Reproduce all of the material word for word.

___ INFORMATION PROVIDED

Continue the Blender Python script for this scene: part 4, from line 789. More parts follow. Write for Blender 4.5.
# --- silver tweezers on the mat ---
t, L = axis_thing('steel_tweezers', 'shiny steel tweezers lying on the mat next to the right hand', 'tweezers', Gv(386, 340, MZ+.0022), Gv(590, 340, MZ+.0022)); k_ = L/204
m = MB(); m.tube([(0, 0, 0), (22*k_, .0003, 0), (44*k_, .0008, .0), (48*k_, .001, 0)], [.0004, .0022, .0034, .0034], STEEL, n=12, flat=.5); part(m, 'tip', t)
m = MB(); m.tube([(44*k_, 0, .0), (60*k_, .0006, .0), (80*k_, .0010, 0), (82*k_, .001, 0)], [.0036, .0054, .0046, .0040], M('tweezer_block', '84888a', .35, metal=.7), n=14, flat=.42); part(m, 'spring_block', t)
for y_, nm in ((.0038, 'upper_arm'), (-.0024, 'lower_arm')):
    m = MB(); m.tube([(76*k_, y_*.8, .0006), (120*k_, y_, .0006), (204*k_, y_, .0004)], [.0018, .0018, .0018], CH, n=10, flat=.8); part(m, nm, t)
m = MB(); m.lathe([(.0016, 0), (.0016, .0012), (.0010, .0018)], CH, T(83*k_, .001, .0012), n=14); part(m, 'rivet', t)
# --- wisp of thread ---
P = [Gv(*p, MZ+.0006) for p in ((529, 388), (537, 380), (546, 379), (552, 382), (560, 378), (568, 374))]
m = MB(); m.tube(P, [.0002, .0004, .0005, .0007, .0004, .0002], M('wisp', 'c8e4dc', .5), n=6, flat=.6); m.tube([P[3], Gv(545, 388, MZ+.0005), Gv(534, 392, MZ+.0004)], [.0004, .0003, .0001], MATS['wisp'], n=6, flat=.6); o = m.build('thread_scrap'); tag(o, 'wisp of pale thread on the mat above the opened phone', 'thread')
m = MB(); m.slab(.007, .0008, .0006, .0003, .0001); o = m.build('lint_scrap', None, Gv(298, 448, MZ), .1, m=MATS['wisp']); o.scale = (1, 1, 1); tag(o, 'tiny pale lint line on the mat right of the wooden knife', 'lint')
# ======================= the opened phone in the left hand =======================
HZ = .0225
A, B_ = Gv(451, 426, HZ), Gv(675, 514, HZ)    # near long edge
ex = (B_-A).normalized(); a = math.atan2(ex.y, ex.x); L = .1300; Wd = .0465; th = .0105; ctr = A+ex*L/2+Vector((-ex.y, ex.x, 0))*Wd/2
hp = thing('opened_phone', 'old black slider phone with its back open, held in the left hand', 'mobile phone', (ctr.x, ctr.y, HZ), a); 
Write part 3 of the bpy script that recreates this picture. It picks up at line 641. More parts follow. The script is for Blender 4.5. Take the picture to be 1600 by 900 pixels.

______

EXPECTED OUTPUT:
Continue the Blender Python script for this scene: part 4, from line 789. More parts follow. Write for Blender 4.5.
# --- silver tweezers on the mat ---
t, L = axis_thing('steel_tweezers', 'shiny steel tweezers lying on the mat next to the right hand', 'tweezers', Gv(386, 340, MZ+.0022), Gv(590, 340, MZ+.0022)); k_ = L/204
m = MB(); m.tube([(0, 0, 0), (22*k_, .0003, 0), (44*k_, .0008, .0), (48*k_, .001, 0)], [.0004, .0022, .0034, .0034], STEEL, n=12, flat=.5); part(m, 'tip', t)
m = MB(); m.tube([(44*k_, 0, .0), (60*k_, .0006, .0), (80*k_, .0010, 0), (82*k_, .001, 0)], [.0036, .0054, .0046, .0040], M('tweezer_block', '84888a', .35, metal=.7), n=14, flat=.42); part(m, 'spring_block', t)
for y_, nm in ((.0038, 'upper_arm'), (-.0024, 'lower_arm')):
    m = MB(); m.tube([(76*k_, y_*.8, .0006), (120*k_, y_, .0006), (204*k_, y_, .0004)], [.0018, .0018, .0018], CH, n=10, flat=.8); part(m, nm, t)
m = MB(); m.lathe([(.0016, 0), (.0016, .0012), (.0010, .0018)], CH, T(83*k_, .001, .0012), n=14); part(m, 'rivet', t)
# --- wisp of thread ---
P = [Gv(*p, MZ+.0006) for p in ((529, 388), (537, 380), (546, 379), (552, 382), (560, 378), (568, 374))]
m = MB(); m.tube(P, [.0002, .0004, .0005, .0007, .0004, .0002], M('wisp', 'c8e4dc', .5), n=6, flat=.6); m.tube([P[3], Gv(545, 388, MZ+.0005), Gv(534, 392, MZ+.0004)], [.0004, .0003, .0001], MATS['wisp'], n=6, flat=.6); o = m.build('thread_scrap'); tag(o, 'wisp of pale thread on the mat above the opened phone', 'thread')
m = MB(); m.slab(.007, .0008, .0006, .0003, .0001); o = m.build('lint_scrap', None, Gv(298, 448, MZ), .1, m=MATS['wisp']); o.scale = (1, 1, 1); tag(o, 'tiny pale lint line on the mat right of the wooden knife', 'lint')
# ======================= the opened phone in the left hand =======================
HZ = .0225
A, B_ = Gv(451, 426, HZ), Gv(675, 514, HZ)    # near long edge
ex = (B_-A).normalized(); a = math.atan2(ex.y, ex.x); L = .1300; Wd = .0465; th = .0105; ctr = A+ex*L/2+Vector((-ex.y, ex.x, 0))*Wd/2
hp = thing('opened_phone', 'old black slider phone with its back open, held in the left hand', 'mobile phone', (ctr.x, ctr.y, HZ), a); 
Write part 3 of the bpy script that recreates this picture. It picks up at line 641. More parts follow. The script is for Blender 4.5. Take the picture to be 1600 by 900 pixels.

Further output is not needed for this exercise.